We were supposed to bring sheets, and Greg didn't get this memo, so he stole a couple blankets from Delta. They almost fit him.

Let loose in a Swedish grocery store, the first thing I do is find the "health food" aisle. mmmm crazy eyes.

Greg, on the other hand, found a sausage of lingonberry jam. This is significant, because according to this thread on attackpoint, Greg had already eaten all the lingonberries in Sweden on day zero (context in the link).

I went for a quick run on Sunday before we left, and brought my camera. It was so pretty out!

Now, we're off to Tänndalen with some Swedes!

Friday, March 18, 2011

Photos from day 2

Out on the river trail to the Mora trails. It was snowing today, and a bit warmer - right around zero. Glad I wasn't classic waxing...
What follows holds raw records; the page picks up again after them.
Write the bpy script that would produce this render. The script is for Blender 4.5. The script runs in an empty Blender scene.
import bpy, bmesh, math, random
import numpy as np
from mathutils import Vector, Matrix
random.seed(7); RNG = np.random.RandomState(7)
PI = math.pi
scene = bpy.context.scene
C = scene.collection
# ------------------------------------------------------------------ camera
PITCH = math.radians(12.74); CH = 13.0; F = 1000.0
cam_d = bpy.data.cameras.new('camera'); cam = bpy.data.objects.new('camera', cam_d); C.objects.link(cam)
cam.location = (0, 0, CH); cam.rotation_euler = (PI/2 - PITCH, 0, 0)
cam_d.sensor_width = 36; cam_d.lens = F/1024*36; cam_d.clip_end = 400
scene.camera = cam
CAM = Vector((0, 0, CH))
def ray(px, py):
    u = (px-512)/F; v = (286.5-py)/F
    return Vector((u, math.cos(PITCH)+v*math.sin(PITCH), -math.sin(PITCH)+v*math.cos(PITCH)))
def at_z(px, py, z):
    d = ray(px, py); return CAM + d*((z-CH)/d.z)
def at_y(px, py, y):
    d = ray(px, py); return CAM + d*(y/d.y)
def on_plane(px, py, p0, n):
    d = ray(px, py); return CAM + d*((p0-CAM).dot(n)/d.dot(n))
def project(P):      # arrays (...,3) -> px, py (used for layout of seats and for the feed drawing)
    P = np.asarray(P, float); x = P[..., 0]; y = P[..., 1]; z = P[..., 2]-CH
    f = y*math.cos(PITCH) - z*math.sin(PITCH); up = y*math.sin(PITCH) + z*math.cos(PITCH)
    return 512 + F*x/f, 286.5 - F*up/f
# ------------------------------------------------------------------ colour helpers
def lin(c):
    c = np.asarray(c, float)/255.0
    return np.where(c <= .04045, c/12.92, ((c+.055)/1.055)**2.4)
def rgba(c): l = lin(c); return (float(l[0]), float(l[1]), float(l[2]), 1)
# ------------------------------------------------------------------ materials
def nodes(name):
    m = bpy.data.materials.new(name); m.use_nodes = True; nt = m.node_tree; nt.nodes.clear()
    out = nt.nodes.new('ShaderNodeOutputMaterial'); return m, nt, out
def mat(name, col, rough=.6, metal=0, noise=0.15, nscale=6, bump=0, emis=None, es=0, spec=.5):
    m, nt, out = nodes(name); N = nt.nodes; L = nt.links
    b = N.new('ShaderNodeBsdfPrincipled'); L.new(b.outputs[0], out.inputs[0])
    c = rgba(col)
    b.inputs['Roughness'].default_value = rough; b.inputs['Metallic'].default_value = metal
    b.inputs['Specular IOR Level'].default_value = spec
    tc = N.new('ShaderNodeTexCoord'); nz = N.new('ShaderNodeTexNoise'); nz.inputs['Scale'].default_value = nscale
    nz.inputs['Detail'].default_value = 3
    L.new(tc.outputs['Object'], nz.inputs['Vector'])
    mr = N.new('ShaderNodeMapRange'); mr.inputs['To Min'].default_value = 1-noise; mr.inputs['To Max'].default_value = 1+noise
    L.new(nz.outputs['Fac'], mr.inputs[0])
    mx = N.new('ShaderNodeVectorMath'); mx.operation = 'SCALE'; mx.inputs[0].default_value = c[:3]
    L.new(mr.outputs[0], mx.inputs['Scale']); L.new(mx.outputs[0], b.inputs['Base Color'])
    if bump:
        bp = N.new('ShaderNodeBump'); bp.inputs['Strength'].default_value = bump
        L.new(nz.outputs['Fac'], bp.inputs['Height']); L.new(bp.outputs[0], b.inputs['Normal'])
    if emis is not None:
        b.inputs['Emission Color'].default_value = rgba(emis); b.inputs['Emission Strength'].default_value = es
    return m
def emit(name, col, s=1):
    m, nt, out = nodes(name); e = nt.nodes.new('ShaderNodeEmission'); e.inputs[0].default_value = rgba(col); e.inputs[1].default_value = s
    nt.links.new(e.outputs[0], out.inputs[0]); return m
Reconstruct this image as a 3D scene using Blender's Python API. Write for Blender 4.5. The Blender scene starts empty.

Quickroute from the first sprint that we did yesterday. You can see where I blew it on the way to #6 - took that right turn, thinking I was taking the right fork. At least I caught it, but not that quickly...
Quickroute from the second sprint. This one was longer, and had two butterflies on it. Again, I made a mistake near the end - my concentration needs some work. I missed my turn to 11, realized it, took the next turn, and then could see the control, so tried to take a downhill shortcut. Unfortunately, I hit something solid under the snow, got onto one foot, thought I could ride it out, and failed, landing with a poof in a pile of snow. Then, I couldn't extricate myself from that pile of snow, so spent a while floundering around trying to stand back up. Of course, when I got to the finish, Erik was waiting for everyone, and said something along the lines of "you met some snow, eh?" That was embarrassing. Sigh.

And from the afternoon's training - follow the highlighted line. I sort of had some issues around the marsh, and by the time I figured out where I was, I backtracked to get back on the line.

Cristina was really excited about cheese slices after the first ski.